なお、本願に記載の数値は、実施例に記載の方法により測定されたものである。
【0027】
本発明の固結防止剤は、対象とする粉末物に対して、適宜添加し混合することで、対象物の固結を防止することができる。添加量は、任意であるが、通常は、0.01~0.1重量%添加することで、対象物の固結を防止することができる。混合方法は、任意である。対象とする食品は、特に制限はない。例としては、粉末スープ、粉末調味料、茶、コーヒーなどの粉末化飲料品、ビーフエキス、ポークエキス、酵母エキスなどの各種エキス粉末など粉末化した各種食品、粉末状の栄養補助食品、サプリメントに利用することができる。さらに、粉末状の飼料などにも利用することができる。
【実施例0028】
以下、実施例を挙げて、本発明を詳細に説明する。但し、本発明は、以下の態様に限定されるものではない。
【0029】
<蛋白質含量の測定方法>
本発明において、固結防止剤に含まれる蛋白質含量測定には加水分解法を用いた。固結防止剤の試料を6N 塩化水素にて110℃、24時間加水分解したのち前処理を行い全自動アミノ酸分析計(日立社製)にて測定して求めた。
【0030】
<食物繊維含量の測定方法>
固結防止剤の食物繊維含量測定には加水分解法を用いた。固結防止剤の試料を1N硫酸にて110℃、3.5時間加水分解して中和後、加水分解生成物であるマンノース、グルコースを液体クロマトグラフィーにて測定し、グルカン・マンナンへ換算して求めた。検出にはRI検出器、分離カラムはSP810(Shodex)、移動相は超純水を使用した。
【0031】
<平均粒径の測定方法>
固結防止剤の平均粒径は、レーザー回折・散乱式粒子径分布測定装置(MicrotracBEL社製、Microtrac MT3000)を使用し、2-プロパノールを分散媒とした際のメジアン径を測定した。
【0032】
<実施例1>
キャンディダ・ユティリス酵母エキス抽出後の酵母菌体「KR酵母」(興人ライフサイエンス社製)1kgを水に懸濁して10質量%とした後、ダブルドラムドライヤー(伝熱面積28.3m2 、ドラム表面温度155℃、ドラム回転数2.0rpm、給液速度10L /hr、ドラムと被乾燥物との接触時間19秒)で乾燥した乾燥して粉末化し、実施例1の固結防止剤を得た。

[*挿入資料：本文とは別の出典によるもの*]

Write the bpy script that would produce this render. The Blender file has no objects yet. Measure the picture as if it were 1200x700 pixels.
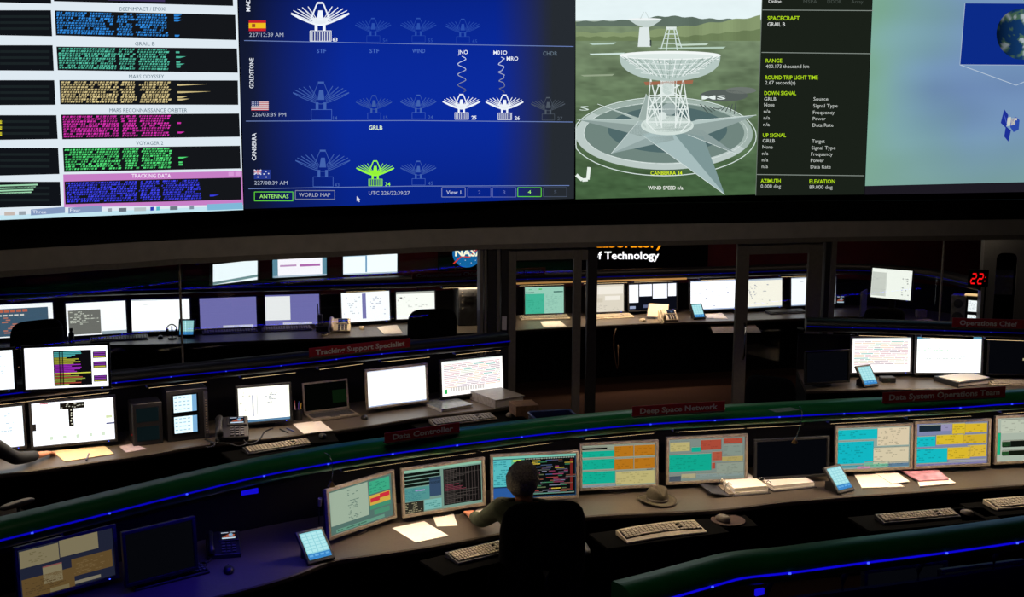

この食品用固結防止剤は、この組成物の平均粒子径は5.9μmであった。
【0033】
<実施例2>
実施例1と同じ酵母菌体懸濁物をダブルドラムドライヤーで乾燥させた後、粉砕した。この固結防止剤の平均粒子径は38.8μmであった。
【0034】
<比較例1>
実施例1と同じ酵母菌体懸濁物をスプレードライヤーで乾燥させた。この固結防止剤の平均粒子径は、7.4μmであった。
【0035】
<固結防止効果の測定方法>
粉末シーズニング(ヒガシマル醤油株式会社製、うどんスープ)、デキストリン(三和澱粉工業株式会社製、サンデック#70FN)、及び実施例1、比較例1を表1の割合で混合し、テスト粉末を作製した。テスト粉末を直径3cm、高さ1cmの円筒形容器に充填し、25℃、65RH%環境下で6時間吸湿させた後、25℃、35RH%環境下に一晩放置して固結させた。続いて、固結させた粉末に負荷を加えた際の最大荷重をクリープメーター(山電社製、RE2-33005S)で測定した。なお、プランジャー直径3mm、測定速度1mm/sec、クリアランス80%とした。
【0036】
<結果>
前段までで製造したテスト粉末の最大荷重を100%とすると、それぞれのテスト粉末の最大荷重は、実施例1:11.3±3.4%、実施例2:34.2±3.6%、比較例1:50.1±7.7%であった。最大荷重の値が低い程テスト粉末の固結強度は低く、固結防止剤の力価が高いと判断できる。固結防止効果は一般的に粒子径が小さい程力価が高いとされる。実施例1及び比較例1の固結防止剤は、粒子径が同程度であるが実施例1の固結防止効果の方が高い。さらに、実施例2は比較例1の粒子径よりも5倍程度大きいが、実施例2の固結防止効果の方が高いことが確認された。
以上から、ドラムドライヤーで乾燥させた場合は、より固結防止効果が高い組成物を得ることができる。
本発明の固結防止剤は、食品、栄養補助食品、サプリメント、飼料の粉末物に添加して用いることができる。これにより、他の食品添加物指定の固結防止剤やデキストリン、粉末セルロースや食品由来ファイバーなどよりも優れた固結防止効果を示し、粉末食品の品質の低下を防ぐことが出来る。